» DESCRIPTION OF THE TASK: Output the material beneath this task exactly, images excluded.

Start of SOURCE MATERIAL

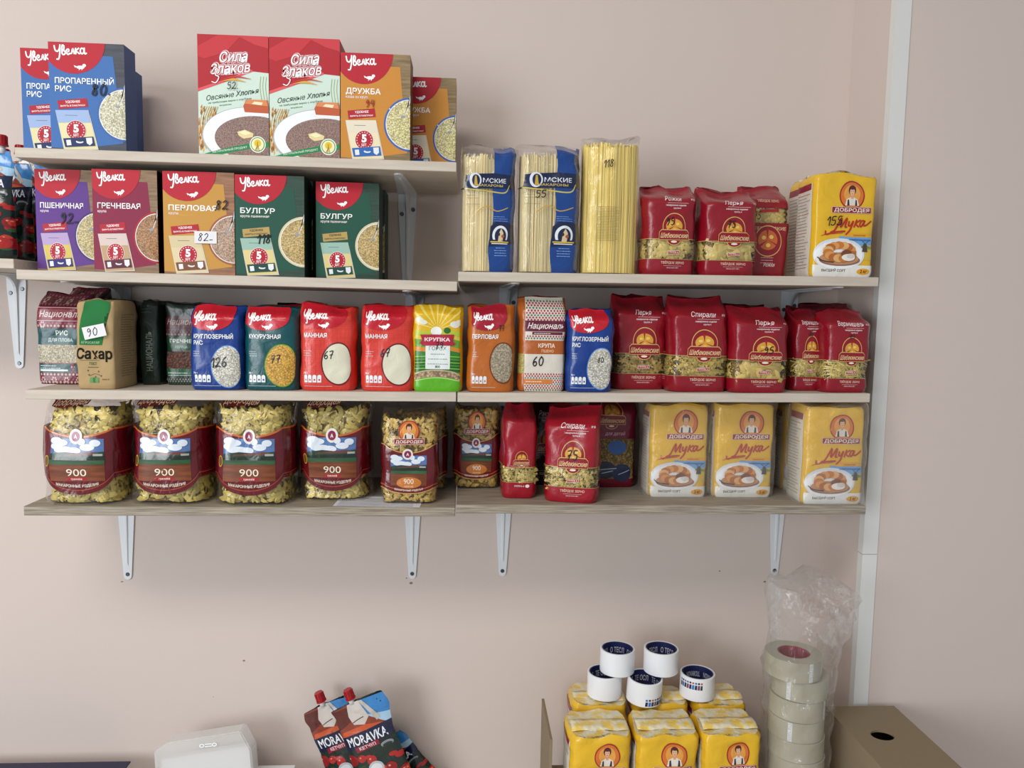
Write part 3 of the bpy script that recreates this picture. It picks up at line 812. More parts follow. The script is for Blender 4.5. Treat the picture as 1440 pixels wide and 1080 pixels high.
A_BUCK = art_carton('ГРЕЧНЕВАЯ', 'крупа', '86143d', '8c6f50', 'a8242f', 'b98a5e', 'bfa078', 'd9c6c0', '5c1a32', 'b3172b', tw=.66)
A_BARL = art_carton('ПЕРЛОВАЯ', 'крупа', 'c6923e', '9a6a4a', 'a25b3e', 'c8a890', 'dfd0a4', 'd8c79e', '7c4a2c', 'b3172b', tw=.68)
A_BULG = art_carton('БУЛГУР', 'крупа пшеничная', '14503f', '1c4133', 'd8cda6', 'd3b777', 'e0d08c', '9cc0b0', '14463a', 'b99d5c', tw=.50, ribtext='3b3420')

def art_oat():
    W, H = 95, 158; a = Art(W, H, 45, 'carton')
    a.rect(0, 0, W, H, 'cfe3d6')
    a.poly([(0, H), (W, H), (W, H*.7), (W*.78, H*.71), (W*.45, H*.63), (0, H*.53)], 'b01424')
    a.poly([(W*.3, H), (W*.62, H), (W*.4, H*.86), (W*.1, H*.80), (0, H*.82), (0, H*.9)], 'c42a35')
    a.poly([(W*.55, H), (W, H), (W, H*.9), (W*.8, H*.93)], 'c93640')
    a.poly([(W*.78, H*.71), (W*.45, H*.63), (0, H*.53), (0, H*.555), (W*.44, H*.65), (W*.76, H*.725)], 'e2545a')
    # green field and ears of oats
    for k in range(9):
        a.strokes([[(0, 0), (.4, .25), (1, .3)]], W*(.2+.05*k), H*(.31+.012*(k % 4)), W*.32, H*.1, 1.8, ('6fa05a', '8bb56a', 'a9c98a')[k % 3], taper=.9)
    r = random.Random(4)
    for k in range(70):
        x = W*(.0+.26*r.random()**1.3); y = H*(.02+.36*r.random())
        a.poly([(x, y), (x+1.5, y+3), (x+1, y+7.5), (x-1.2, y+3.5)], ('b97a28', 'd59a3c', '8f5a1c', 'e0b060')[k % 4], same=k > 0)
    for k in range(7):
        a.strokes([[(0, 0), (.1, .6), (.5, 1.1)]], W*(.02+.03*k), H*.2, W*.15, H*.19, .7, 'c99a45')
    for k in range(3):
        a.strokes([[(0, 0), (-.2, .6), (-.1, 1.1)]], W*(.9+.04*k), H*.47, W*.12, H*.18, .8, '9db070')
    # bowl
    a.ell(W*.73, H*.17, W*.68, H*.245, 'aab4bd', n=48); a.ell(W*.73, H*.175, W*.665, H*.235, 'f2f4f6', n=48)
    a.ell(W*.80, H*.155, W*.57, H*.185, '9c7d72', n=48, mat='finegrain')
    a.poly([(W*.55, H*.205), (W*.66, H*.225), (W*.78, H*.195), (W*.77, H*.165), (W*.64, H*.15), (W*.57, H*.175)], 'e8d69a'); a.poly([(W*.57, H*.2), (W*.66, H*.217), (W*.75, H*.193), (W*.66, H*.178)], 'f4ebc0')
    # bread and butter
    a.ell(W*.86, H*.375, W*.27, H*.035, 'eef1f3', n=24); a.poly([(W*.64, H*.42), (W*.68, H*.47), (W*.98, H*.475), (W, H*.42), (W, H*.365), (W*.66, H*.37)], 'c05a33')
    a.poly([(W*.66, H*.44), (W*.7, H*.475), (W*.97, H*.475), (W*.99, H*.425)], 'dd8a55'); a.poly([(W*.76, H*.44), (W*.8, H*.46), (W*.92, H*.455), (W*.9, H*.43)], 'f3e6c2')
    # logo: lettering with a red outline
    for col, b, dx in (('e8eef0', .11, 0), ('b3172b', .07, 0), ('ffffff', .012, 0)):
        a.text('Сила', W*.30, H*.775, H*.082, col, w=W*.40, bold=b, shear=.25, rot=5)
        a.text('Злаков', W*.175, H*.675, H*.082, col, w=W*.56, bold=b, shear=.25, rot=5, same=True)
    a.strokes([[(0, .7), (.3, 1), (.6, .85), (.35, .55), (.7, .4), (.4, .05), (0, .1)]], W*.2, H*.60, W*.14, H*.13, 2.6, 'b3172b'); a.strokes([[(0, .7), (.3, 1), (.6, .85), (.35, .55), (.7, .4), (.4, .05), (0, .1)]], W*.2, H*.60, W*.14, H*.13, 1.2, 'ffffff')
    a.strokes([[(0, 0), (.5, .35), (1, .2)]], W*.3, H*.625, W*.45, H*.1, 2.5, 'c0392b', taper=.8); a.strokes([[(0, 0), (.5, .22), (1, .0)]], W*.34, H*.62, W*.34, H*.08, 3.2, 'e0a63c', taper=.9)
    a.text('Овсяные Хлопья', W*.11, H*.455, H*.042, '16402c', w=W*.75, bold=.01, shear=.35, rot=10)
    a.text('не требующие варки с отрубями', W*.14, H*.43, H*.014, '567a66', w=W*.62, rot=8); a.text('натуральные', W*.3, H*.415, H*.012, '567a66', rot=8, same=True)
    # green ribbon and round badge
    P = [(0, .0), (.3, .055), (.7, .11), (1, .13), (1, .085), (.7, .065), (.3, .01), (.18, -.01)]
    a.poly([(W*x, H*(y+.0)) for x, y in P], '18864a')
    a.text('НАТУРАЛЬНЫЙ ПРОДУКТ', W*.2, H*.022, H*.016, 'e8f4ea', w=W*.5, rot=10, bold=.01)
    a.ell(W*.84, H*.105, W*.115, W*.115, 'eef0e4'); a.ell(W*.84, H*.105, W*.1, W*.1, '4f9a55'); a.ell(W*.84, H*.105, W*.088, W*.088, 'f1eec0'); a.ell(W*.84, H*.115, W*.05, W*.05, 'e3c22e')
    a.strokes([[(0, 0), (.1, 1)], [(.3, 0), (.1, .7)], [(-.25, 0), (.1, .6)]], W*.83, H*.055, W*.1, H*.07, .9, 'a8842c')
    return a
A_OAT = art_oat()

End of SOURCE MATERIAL

» EXERCISE ANSWER:
Write part 3 of the bpy script that recreates this picture. It picks up at line 812. More parts follow. The script is for Blender 4.5. Treat the picture as 1440 pixels wide and 1080 pixels high.
A_BUCK = art_carton('ГРЕЧНЕВАЯ', 'крупа', '86143d', '8c6f50', 'a8242f', 'b98a5e', 'bfa078', 'd9c6c0', '5c1a32', 'b3172b', tw=.66)
A_BARL = art_carton('ПЕРЛОВАЯ', 'крупа', 'c6923e', '9a6a4a', 'a25b3e', 'c8a890', 'dfd0a4', 'd8c79e', '7c4a2c', 'b3172b', tw=.68)
A_BULG = art_carton('БУЛГУР', 'крупа пшеничная', '14503f', '1c4133', 'd8cda6', 'd3b777', 'e0d08c', '9cc0b0', '14463a', 'b99d5c', tw=.50, ribtext='3b3420')

def art_oat():
    W, H = 95, 158; a = Art(W, H, 45, 'carton')
    a.rect(0, 0, W, H, 'cfe3d6')
    a.poly([(0, H), (W, H), (W, H*.7), (W*.78, H*.71), (W*.45, H*.63), (0, H*.53)], 'b01424')
    a.poly([(W*.3, H), (W*.62, H), (W*.4, H*.86), (W*.1, H*.80), (0, H*.82), (0, H*.9)], 'c42a35')
    a.poly([(W*.55, H), (W, H), (W, H*.9), (W*.8, H*.93)], 'c93640')
    a.poly([(W*.78, H*.71), (W*.45, H*.63), (0, H*.53), (0, H*.555), (W*.44, H*.65), (W*.76, H*.725)], 'e2545a')
    # green field and ears of oats
    for k in range(9):
        a.strokes([[(0, 0), (.4, .25), (1, .3)]], W*(.2+.05*k), H*(.31+.012*(k % 4)), W*.32, H*.1, 1.8, ('6fa05a', '8bb56a', 'a9c98a')[k % 3], taper=.9)
    r = random.Random(4)
    for k in range(70):
        x = W*(.0+.26*r.random()**1.3); y = H*(.02+.36*r.random())
        a.poly([(x, y), (x+1.5, y+3), (x+1, y+7.5), (x-1.2, y+3.5)], ('b97a28', 'd59a3c', '8f5a1c', 'e0b060')[k % 4], same=k > 0)
    for k in range(7):
        a.strokes([[(0, 0), (.1, .6), (.5, 1.1)]], W*(.02+.03*k), H*.2, W*.15, H*.19, .7, 'c99a45')
    for k in range(3):
        a.strokes([[(0, 0), (-.2, .6), (-.1, 1.1)]], W*(.9+.04*k), H*.47, W*.12, H*.18, .8, '9db070')
    # bowl
    a.ell(W*.73, H*.17, W*.68, H*.245, 'aab4bd', n=48); a.ell(W*.73, H*.175, W*.665, H*.235, 'f2f4f6', n=48)
    a.ell(W*.80, H*.155, W*.57, H*.185, '9c7d72', n=48, mat='finegrain')
    a.poly([(W*.55, H*.205), (W*.66, H*.225), (W*.78, H*.195), (W*.77, H*.165), (W*.64, H*.15), (W*.57, H*.175)], 'e8d69a'); a.poly([(W*.57, H*.2), (W*.66, H*.217), (W*.75, H*.193), (W*.66, H*.178)], 'f4ebc0')
    # bread and butter
    a.ell(W*.86, H*.375, W*.27, H*.035, 'eef1f3', n=24); a.poly([(W*.64, H*.42), (W*.68, H*.47), (W*.98, H*.475), (W, H*.42), (W, H*.365), (W*.66, H*.37)], 'c05a33')
    a.poly([(W*.66, H*.44), (W*.7, H*.475), (W*.97, H*.475), (W*.99, H*.425)], 'dd8a55'); a.poly([(W*.76, H*.44), (W*.8, H*.46), (W*.92, H*.455), (W*.9, H*.43)], 'f3e6c2')
    # logo: lettering with a red outline
    for col, b, dx in (('e8eef0', .11, 0), ('b3172b', .07, 0), ('ffffff', .012, 0)):
        a.text('Сила', W*.30, H*.775, H*.082, col, w=W*.40, bold=b, shear=.25, rot=5)
        a.text('Злаков', W*.175, H*.675, H*.082, col, w=W*.56, bold=b, shear=.25, rot=5, same=True)
    a.strokes([[(0, .7), (.3, 1), (.6, .85), (.35, .55), (.7, .4), (.4, .05), (0, .1)]], W*.2, H*.60, W*.14, H*.13, 2.6, 'b3172b'); a.strokes([[(0, .7), (.3, 1), (.6, .85), (.35, .55), (.7, .4), (.4, .05), (0, .1)]], W*.2, H*.60, W*.14, H*.13, 1.2, 'ffffff')
    a.strokes([[(0, 0), (.5, .35), (1, .2)]], W*.3, H*.625, W*.45, H*.1, 2.5, 'c0392b', taper=.8); a.strokes([[(0, 0), (.5, .22), (1, .0)]], W*.34, H*.62, W*.34, H*.08, 3.2, 'e0a63c', taper=.9)
    a.text('Овсяные Хлопья', W*.11, H*.455, H*.042, '16402c', w=W*.75, bold=.01, shear=.35, rot=10)
    a.text('не требующие варки с отрубями', W*.14, H*.43, H*.014, '567a66', w=W*.62, rot=8); a.text('натуральные', W*.3, H*.415, H*.012, '567a66', rot=8, same=True)
    # green ribbon and round badge
    P = [(0, .0), (.3, .055), (.7, .11), (1, .13), (1, .085), (.7, .065), (.3, .01), (.18, -.01)]
    a.poly([(W*x, H*(y+.0)) for x, y in P], '18864a')
    a.text('НАТУРАЛЬНЫЙ ПРОДУКТ', W*.2, H*.022, H*.016, 'e8f4ea', w=W*.5, rot=10, bold=.01)
    a.ell(W*.84, H*.105, W*.115, W*.115, 'eef0e4'); a.ell(W*.84, H*.105, W*.1, W*.1, '4f9a55'); a.ell(W*.84, H*.105, W*.088, W*.088, 'f1eec0'); a.ell(W*.84, H*.115, W*.05, W*.05, 'e3c22e')
    a.strokes([[(0, 0), (.1, 1)], [(.3, 0), (.1, .7)], [(-.25, 0), (.1, .6)]], W*.83, H*.055, W*.1, H*.07, .9, 'a8842c')
    return a
A_OAT = art_oat()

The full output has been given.